The new federal CIO pushes for cybersecurity reviews and a more global view of federal concerns.

The Obama administration’s plans to review government cybersecurity gained a new champion with the appointment of Vivek Kundra as federal chief information officer.

The Office of Management and Budget last week released an annual report on agencies’ implementation of the Federal Information Security Management Act (FISMA) and said OMB will will assess the metrics agencies report to show their compliance with that law. OMB also said it might develop new metrics to improve information security.

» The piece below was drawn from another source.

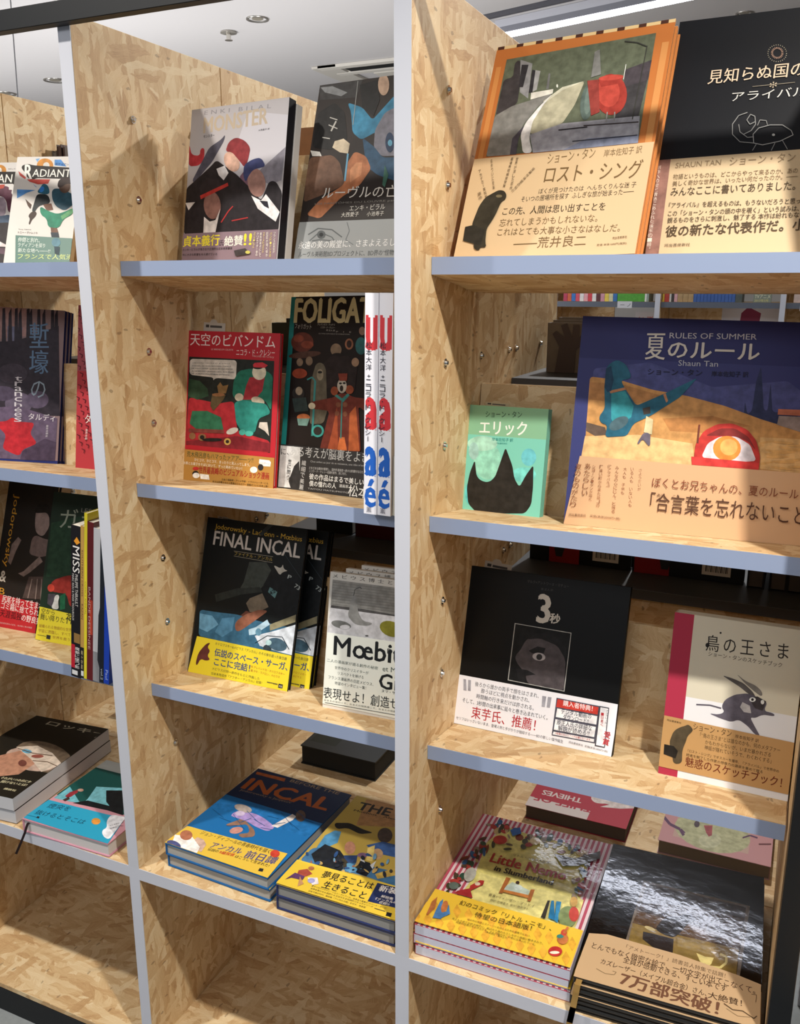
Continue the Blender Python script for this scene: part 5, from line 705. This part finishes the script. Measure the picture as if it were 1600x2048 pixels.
flat('hardback_comic', ['teal and cyan hardback comic with pink edge, dark ribbon bookmark, left bay deck'], .03, 1, (44, 1637), (216, 1688), (182, 1512), 'c48c9c',
 [('q', 'c9909c', [(0, 0), (1, 0), (1, 1), (0, 1)]), ('q', '174c48', [(0, .38), (.985, .36), (.985, .86), (0, .86)]), ('q', 'c8ccc8', [(0, .86), (1, .86), (1, 1), (0, 1)]), ('o', M_), ('p', '6cb0bc', [(430, 240), (560, 150), (640, 280), (560, 270)]), ('p', '7cc0cc', [(770, 150), (980, 160), (980, 330), (820, 300), (650, 290), (700, 250)]), ('p', '12161a', [(850, 180), (985, 180), (990, 340), (880, 310), (850, 270)]), ('p', '14181c', [(580, 280), (700, 260), (980, 330), (985, 380), (860, 340)]), ('p', '8a2c34', [(520, 225), (560, 195), (620, 175), (625, 195), (570, 230), (540, 240)]), ('e', 'b89080', 645, 178, 24, 12), ('p', '3a2c28', [(500, 255), (550, 230), (560, 250), (520, 268)])],
 ('2a9cc0', [(370, 252), (860, 375), (1000, 405), (860, 612), (190, 400)], M_), [('o', M_), ('p', 'e4e4ea', [(890, 375), (1010, 395), (870, 580), (820, 545), (815, 500), (860, 480), (850, 430)]), ('t', '143c54', '煙突を', 370, 320, 545, 350, 62, .005), ('t', '143c54', '抜けるとそこは', 270, 370, 660, 455, 62, .005), ('e', 'd08c3c', 768, 430, 36, 26), ('t', '3a3a48', 'おとぎばなしの', 880, 470, 990, 440, 12), ('t', '3a3a48', '世界だった。', 880, 495, 990, 465, 12), ('l', '1c5070', 3, [(200, 375), (300, 400)]), ('p', '20242a', [(300, 390), (318, 394), (310, 408), (290, 402)])], pages=mat('c8c4c2', .85))
# =================================================================== ribbons
def ribbon(label, pts, wd, m):
    cu = []; bm = bmesh.new(); prev = None
    for p in pts:
        p = Vector(p); a = bm.verts.new(p-Vector((wd/2, 0, 0))); b = bm.verts.new(p+Vector((wd/2, 0, 0)))
        if prev: bm.faces.new((prev[0], prev[1], b, a))
        prev = (a, b)
    bmesh.ops.solidify(bm, geom=bm.faces[:], thickness=.0005)
    o = finish(bm, 'ribbon_bookmark', None, [m], smooth=False); tag(o, label, 'bookmark'); return o
def onp(p, y): return hit(p, (0, y, 0), Vector((0, 1, 0)))
a = onp((1152, 1965), -.004)
ribbon('gold satin ribbon hanging in front of the glossy black picture book stack', [a+Vector((.004, .012, .003)), a+Vector((.003, -.004, 0)), onp((1152, 1985), -.010), onp((1146, 2015), -.012), onp((1139, 2045), -.012), onp((1130, 2100), -.010)], .009, mat('c09c5c', .35))
ribbon('dark brown ribbon hanging from the teal hardback over the deck edge', [onp((58, 1644), -.001)+Vector((0, .014, 0)), onp((55, 1648), -.003), onp((50, 1665), -.010), onp((42, 1685), -.016), onp((32, 1708), -.018)], .006, mat('2a1a1c', .5))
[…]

Kundra, also serving as OMB administrator for e-government and information technology, picked up the charge immediately. On the day he was appointed, he told reporters that the government needs to shed the mentality that reports and processes are the most important aspects of cybersecurity. Instead, he said, the focus needs to be on the fundamental security of “what I call the engine for the modern economy when it comes to cyber infrastructure.”

FISMA's critics have argued that agencies' compliance with the law can too easily become a matter of filling out the paperwork to document rote compliance rather than implementing effective security measures.

The government needs to think through cybersecurity in a broader context, Kundra said. The administration needs to consider how the government self-organizes, especially given that much of the government's processes and data flows through private infrastructure as well as the government.

It is important, he said, “that we look at these reports and think of them beyond just the federal government.”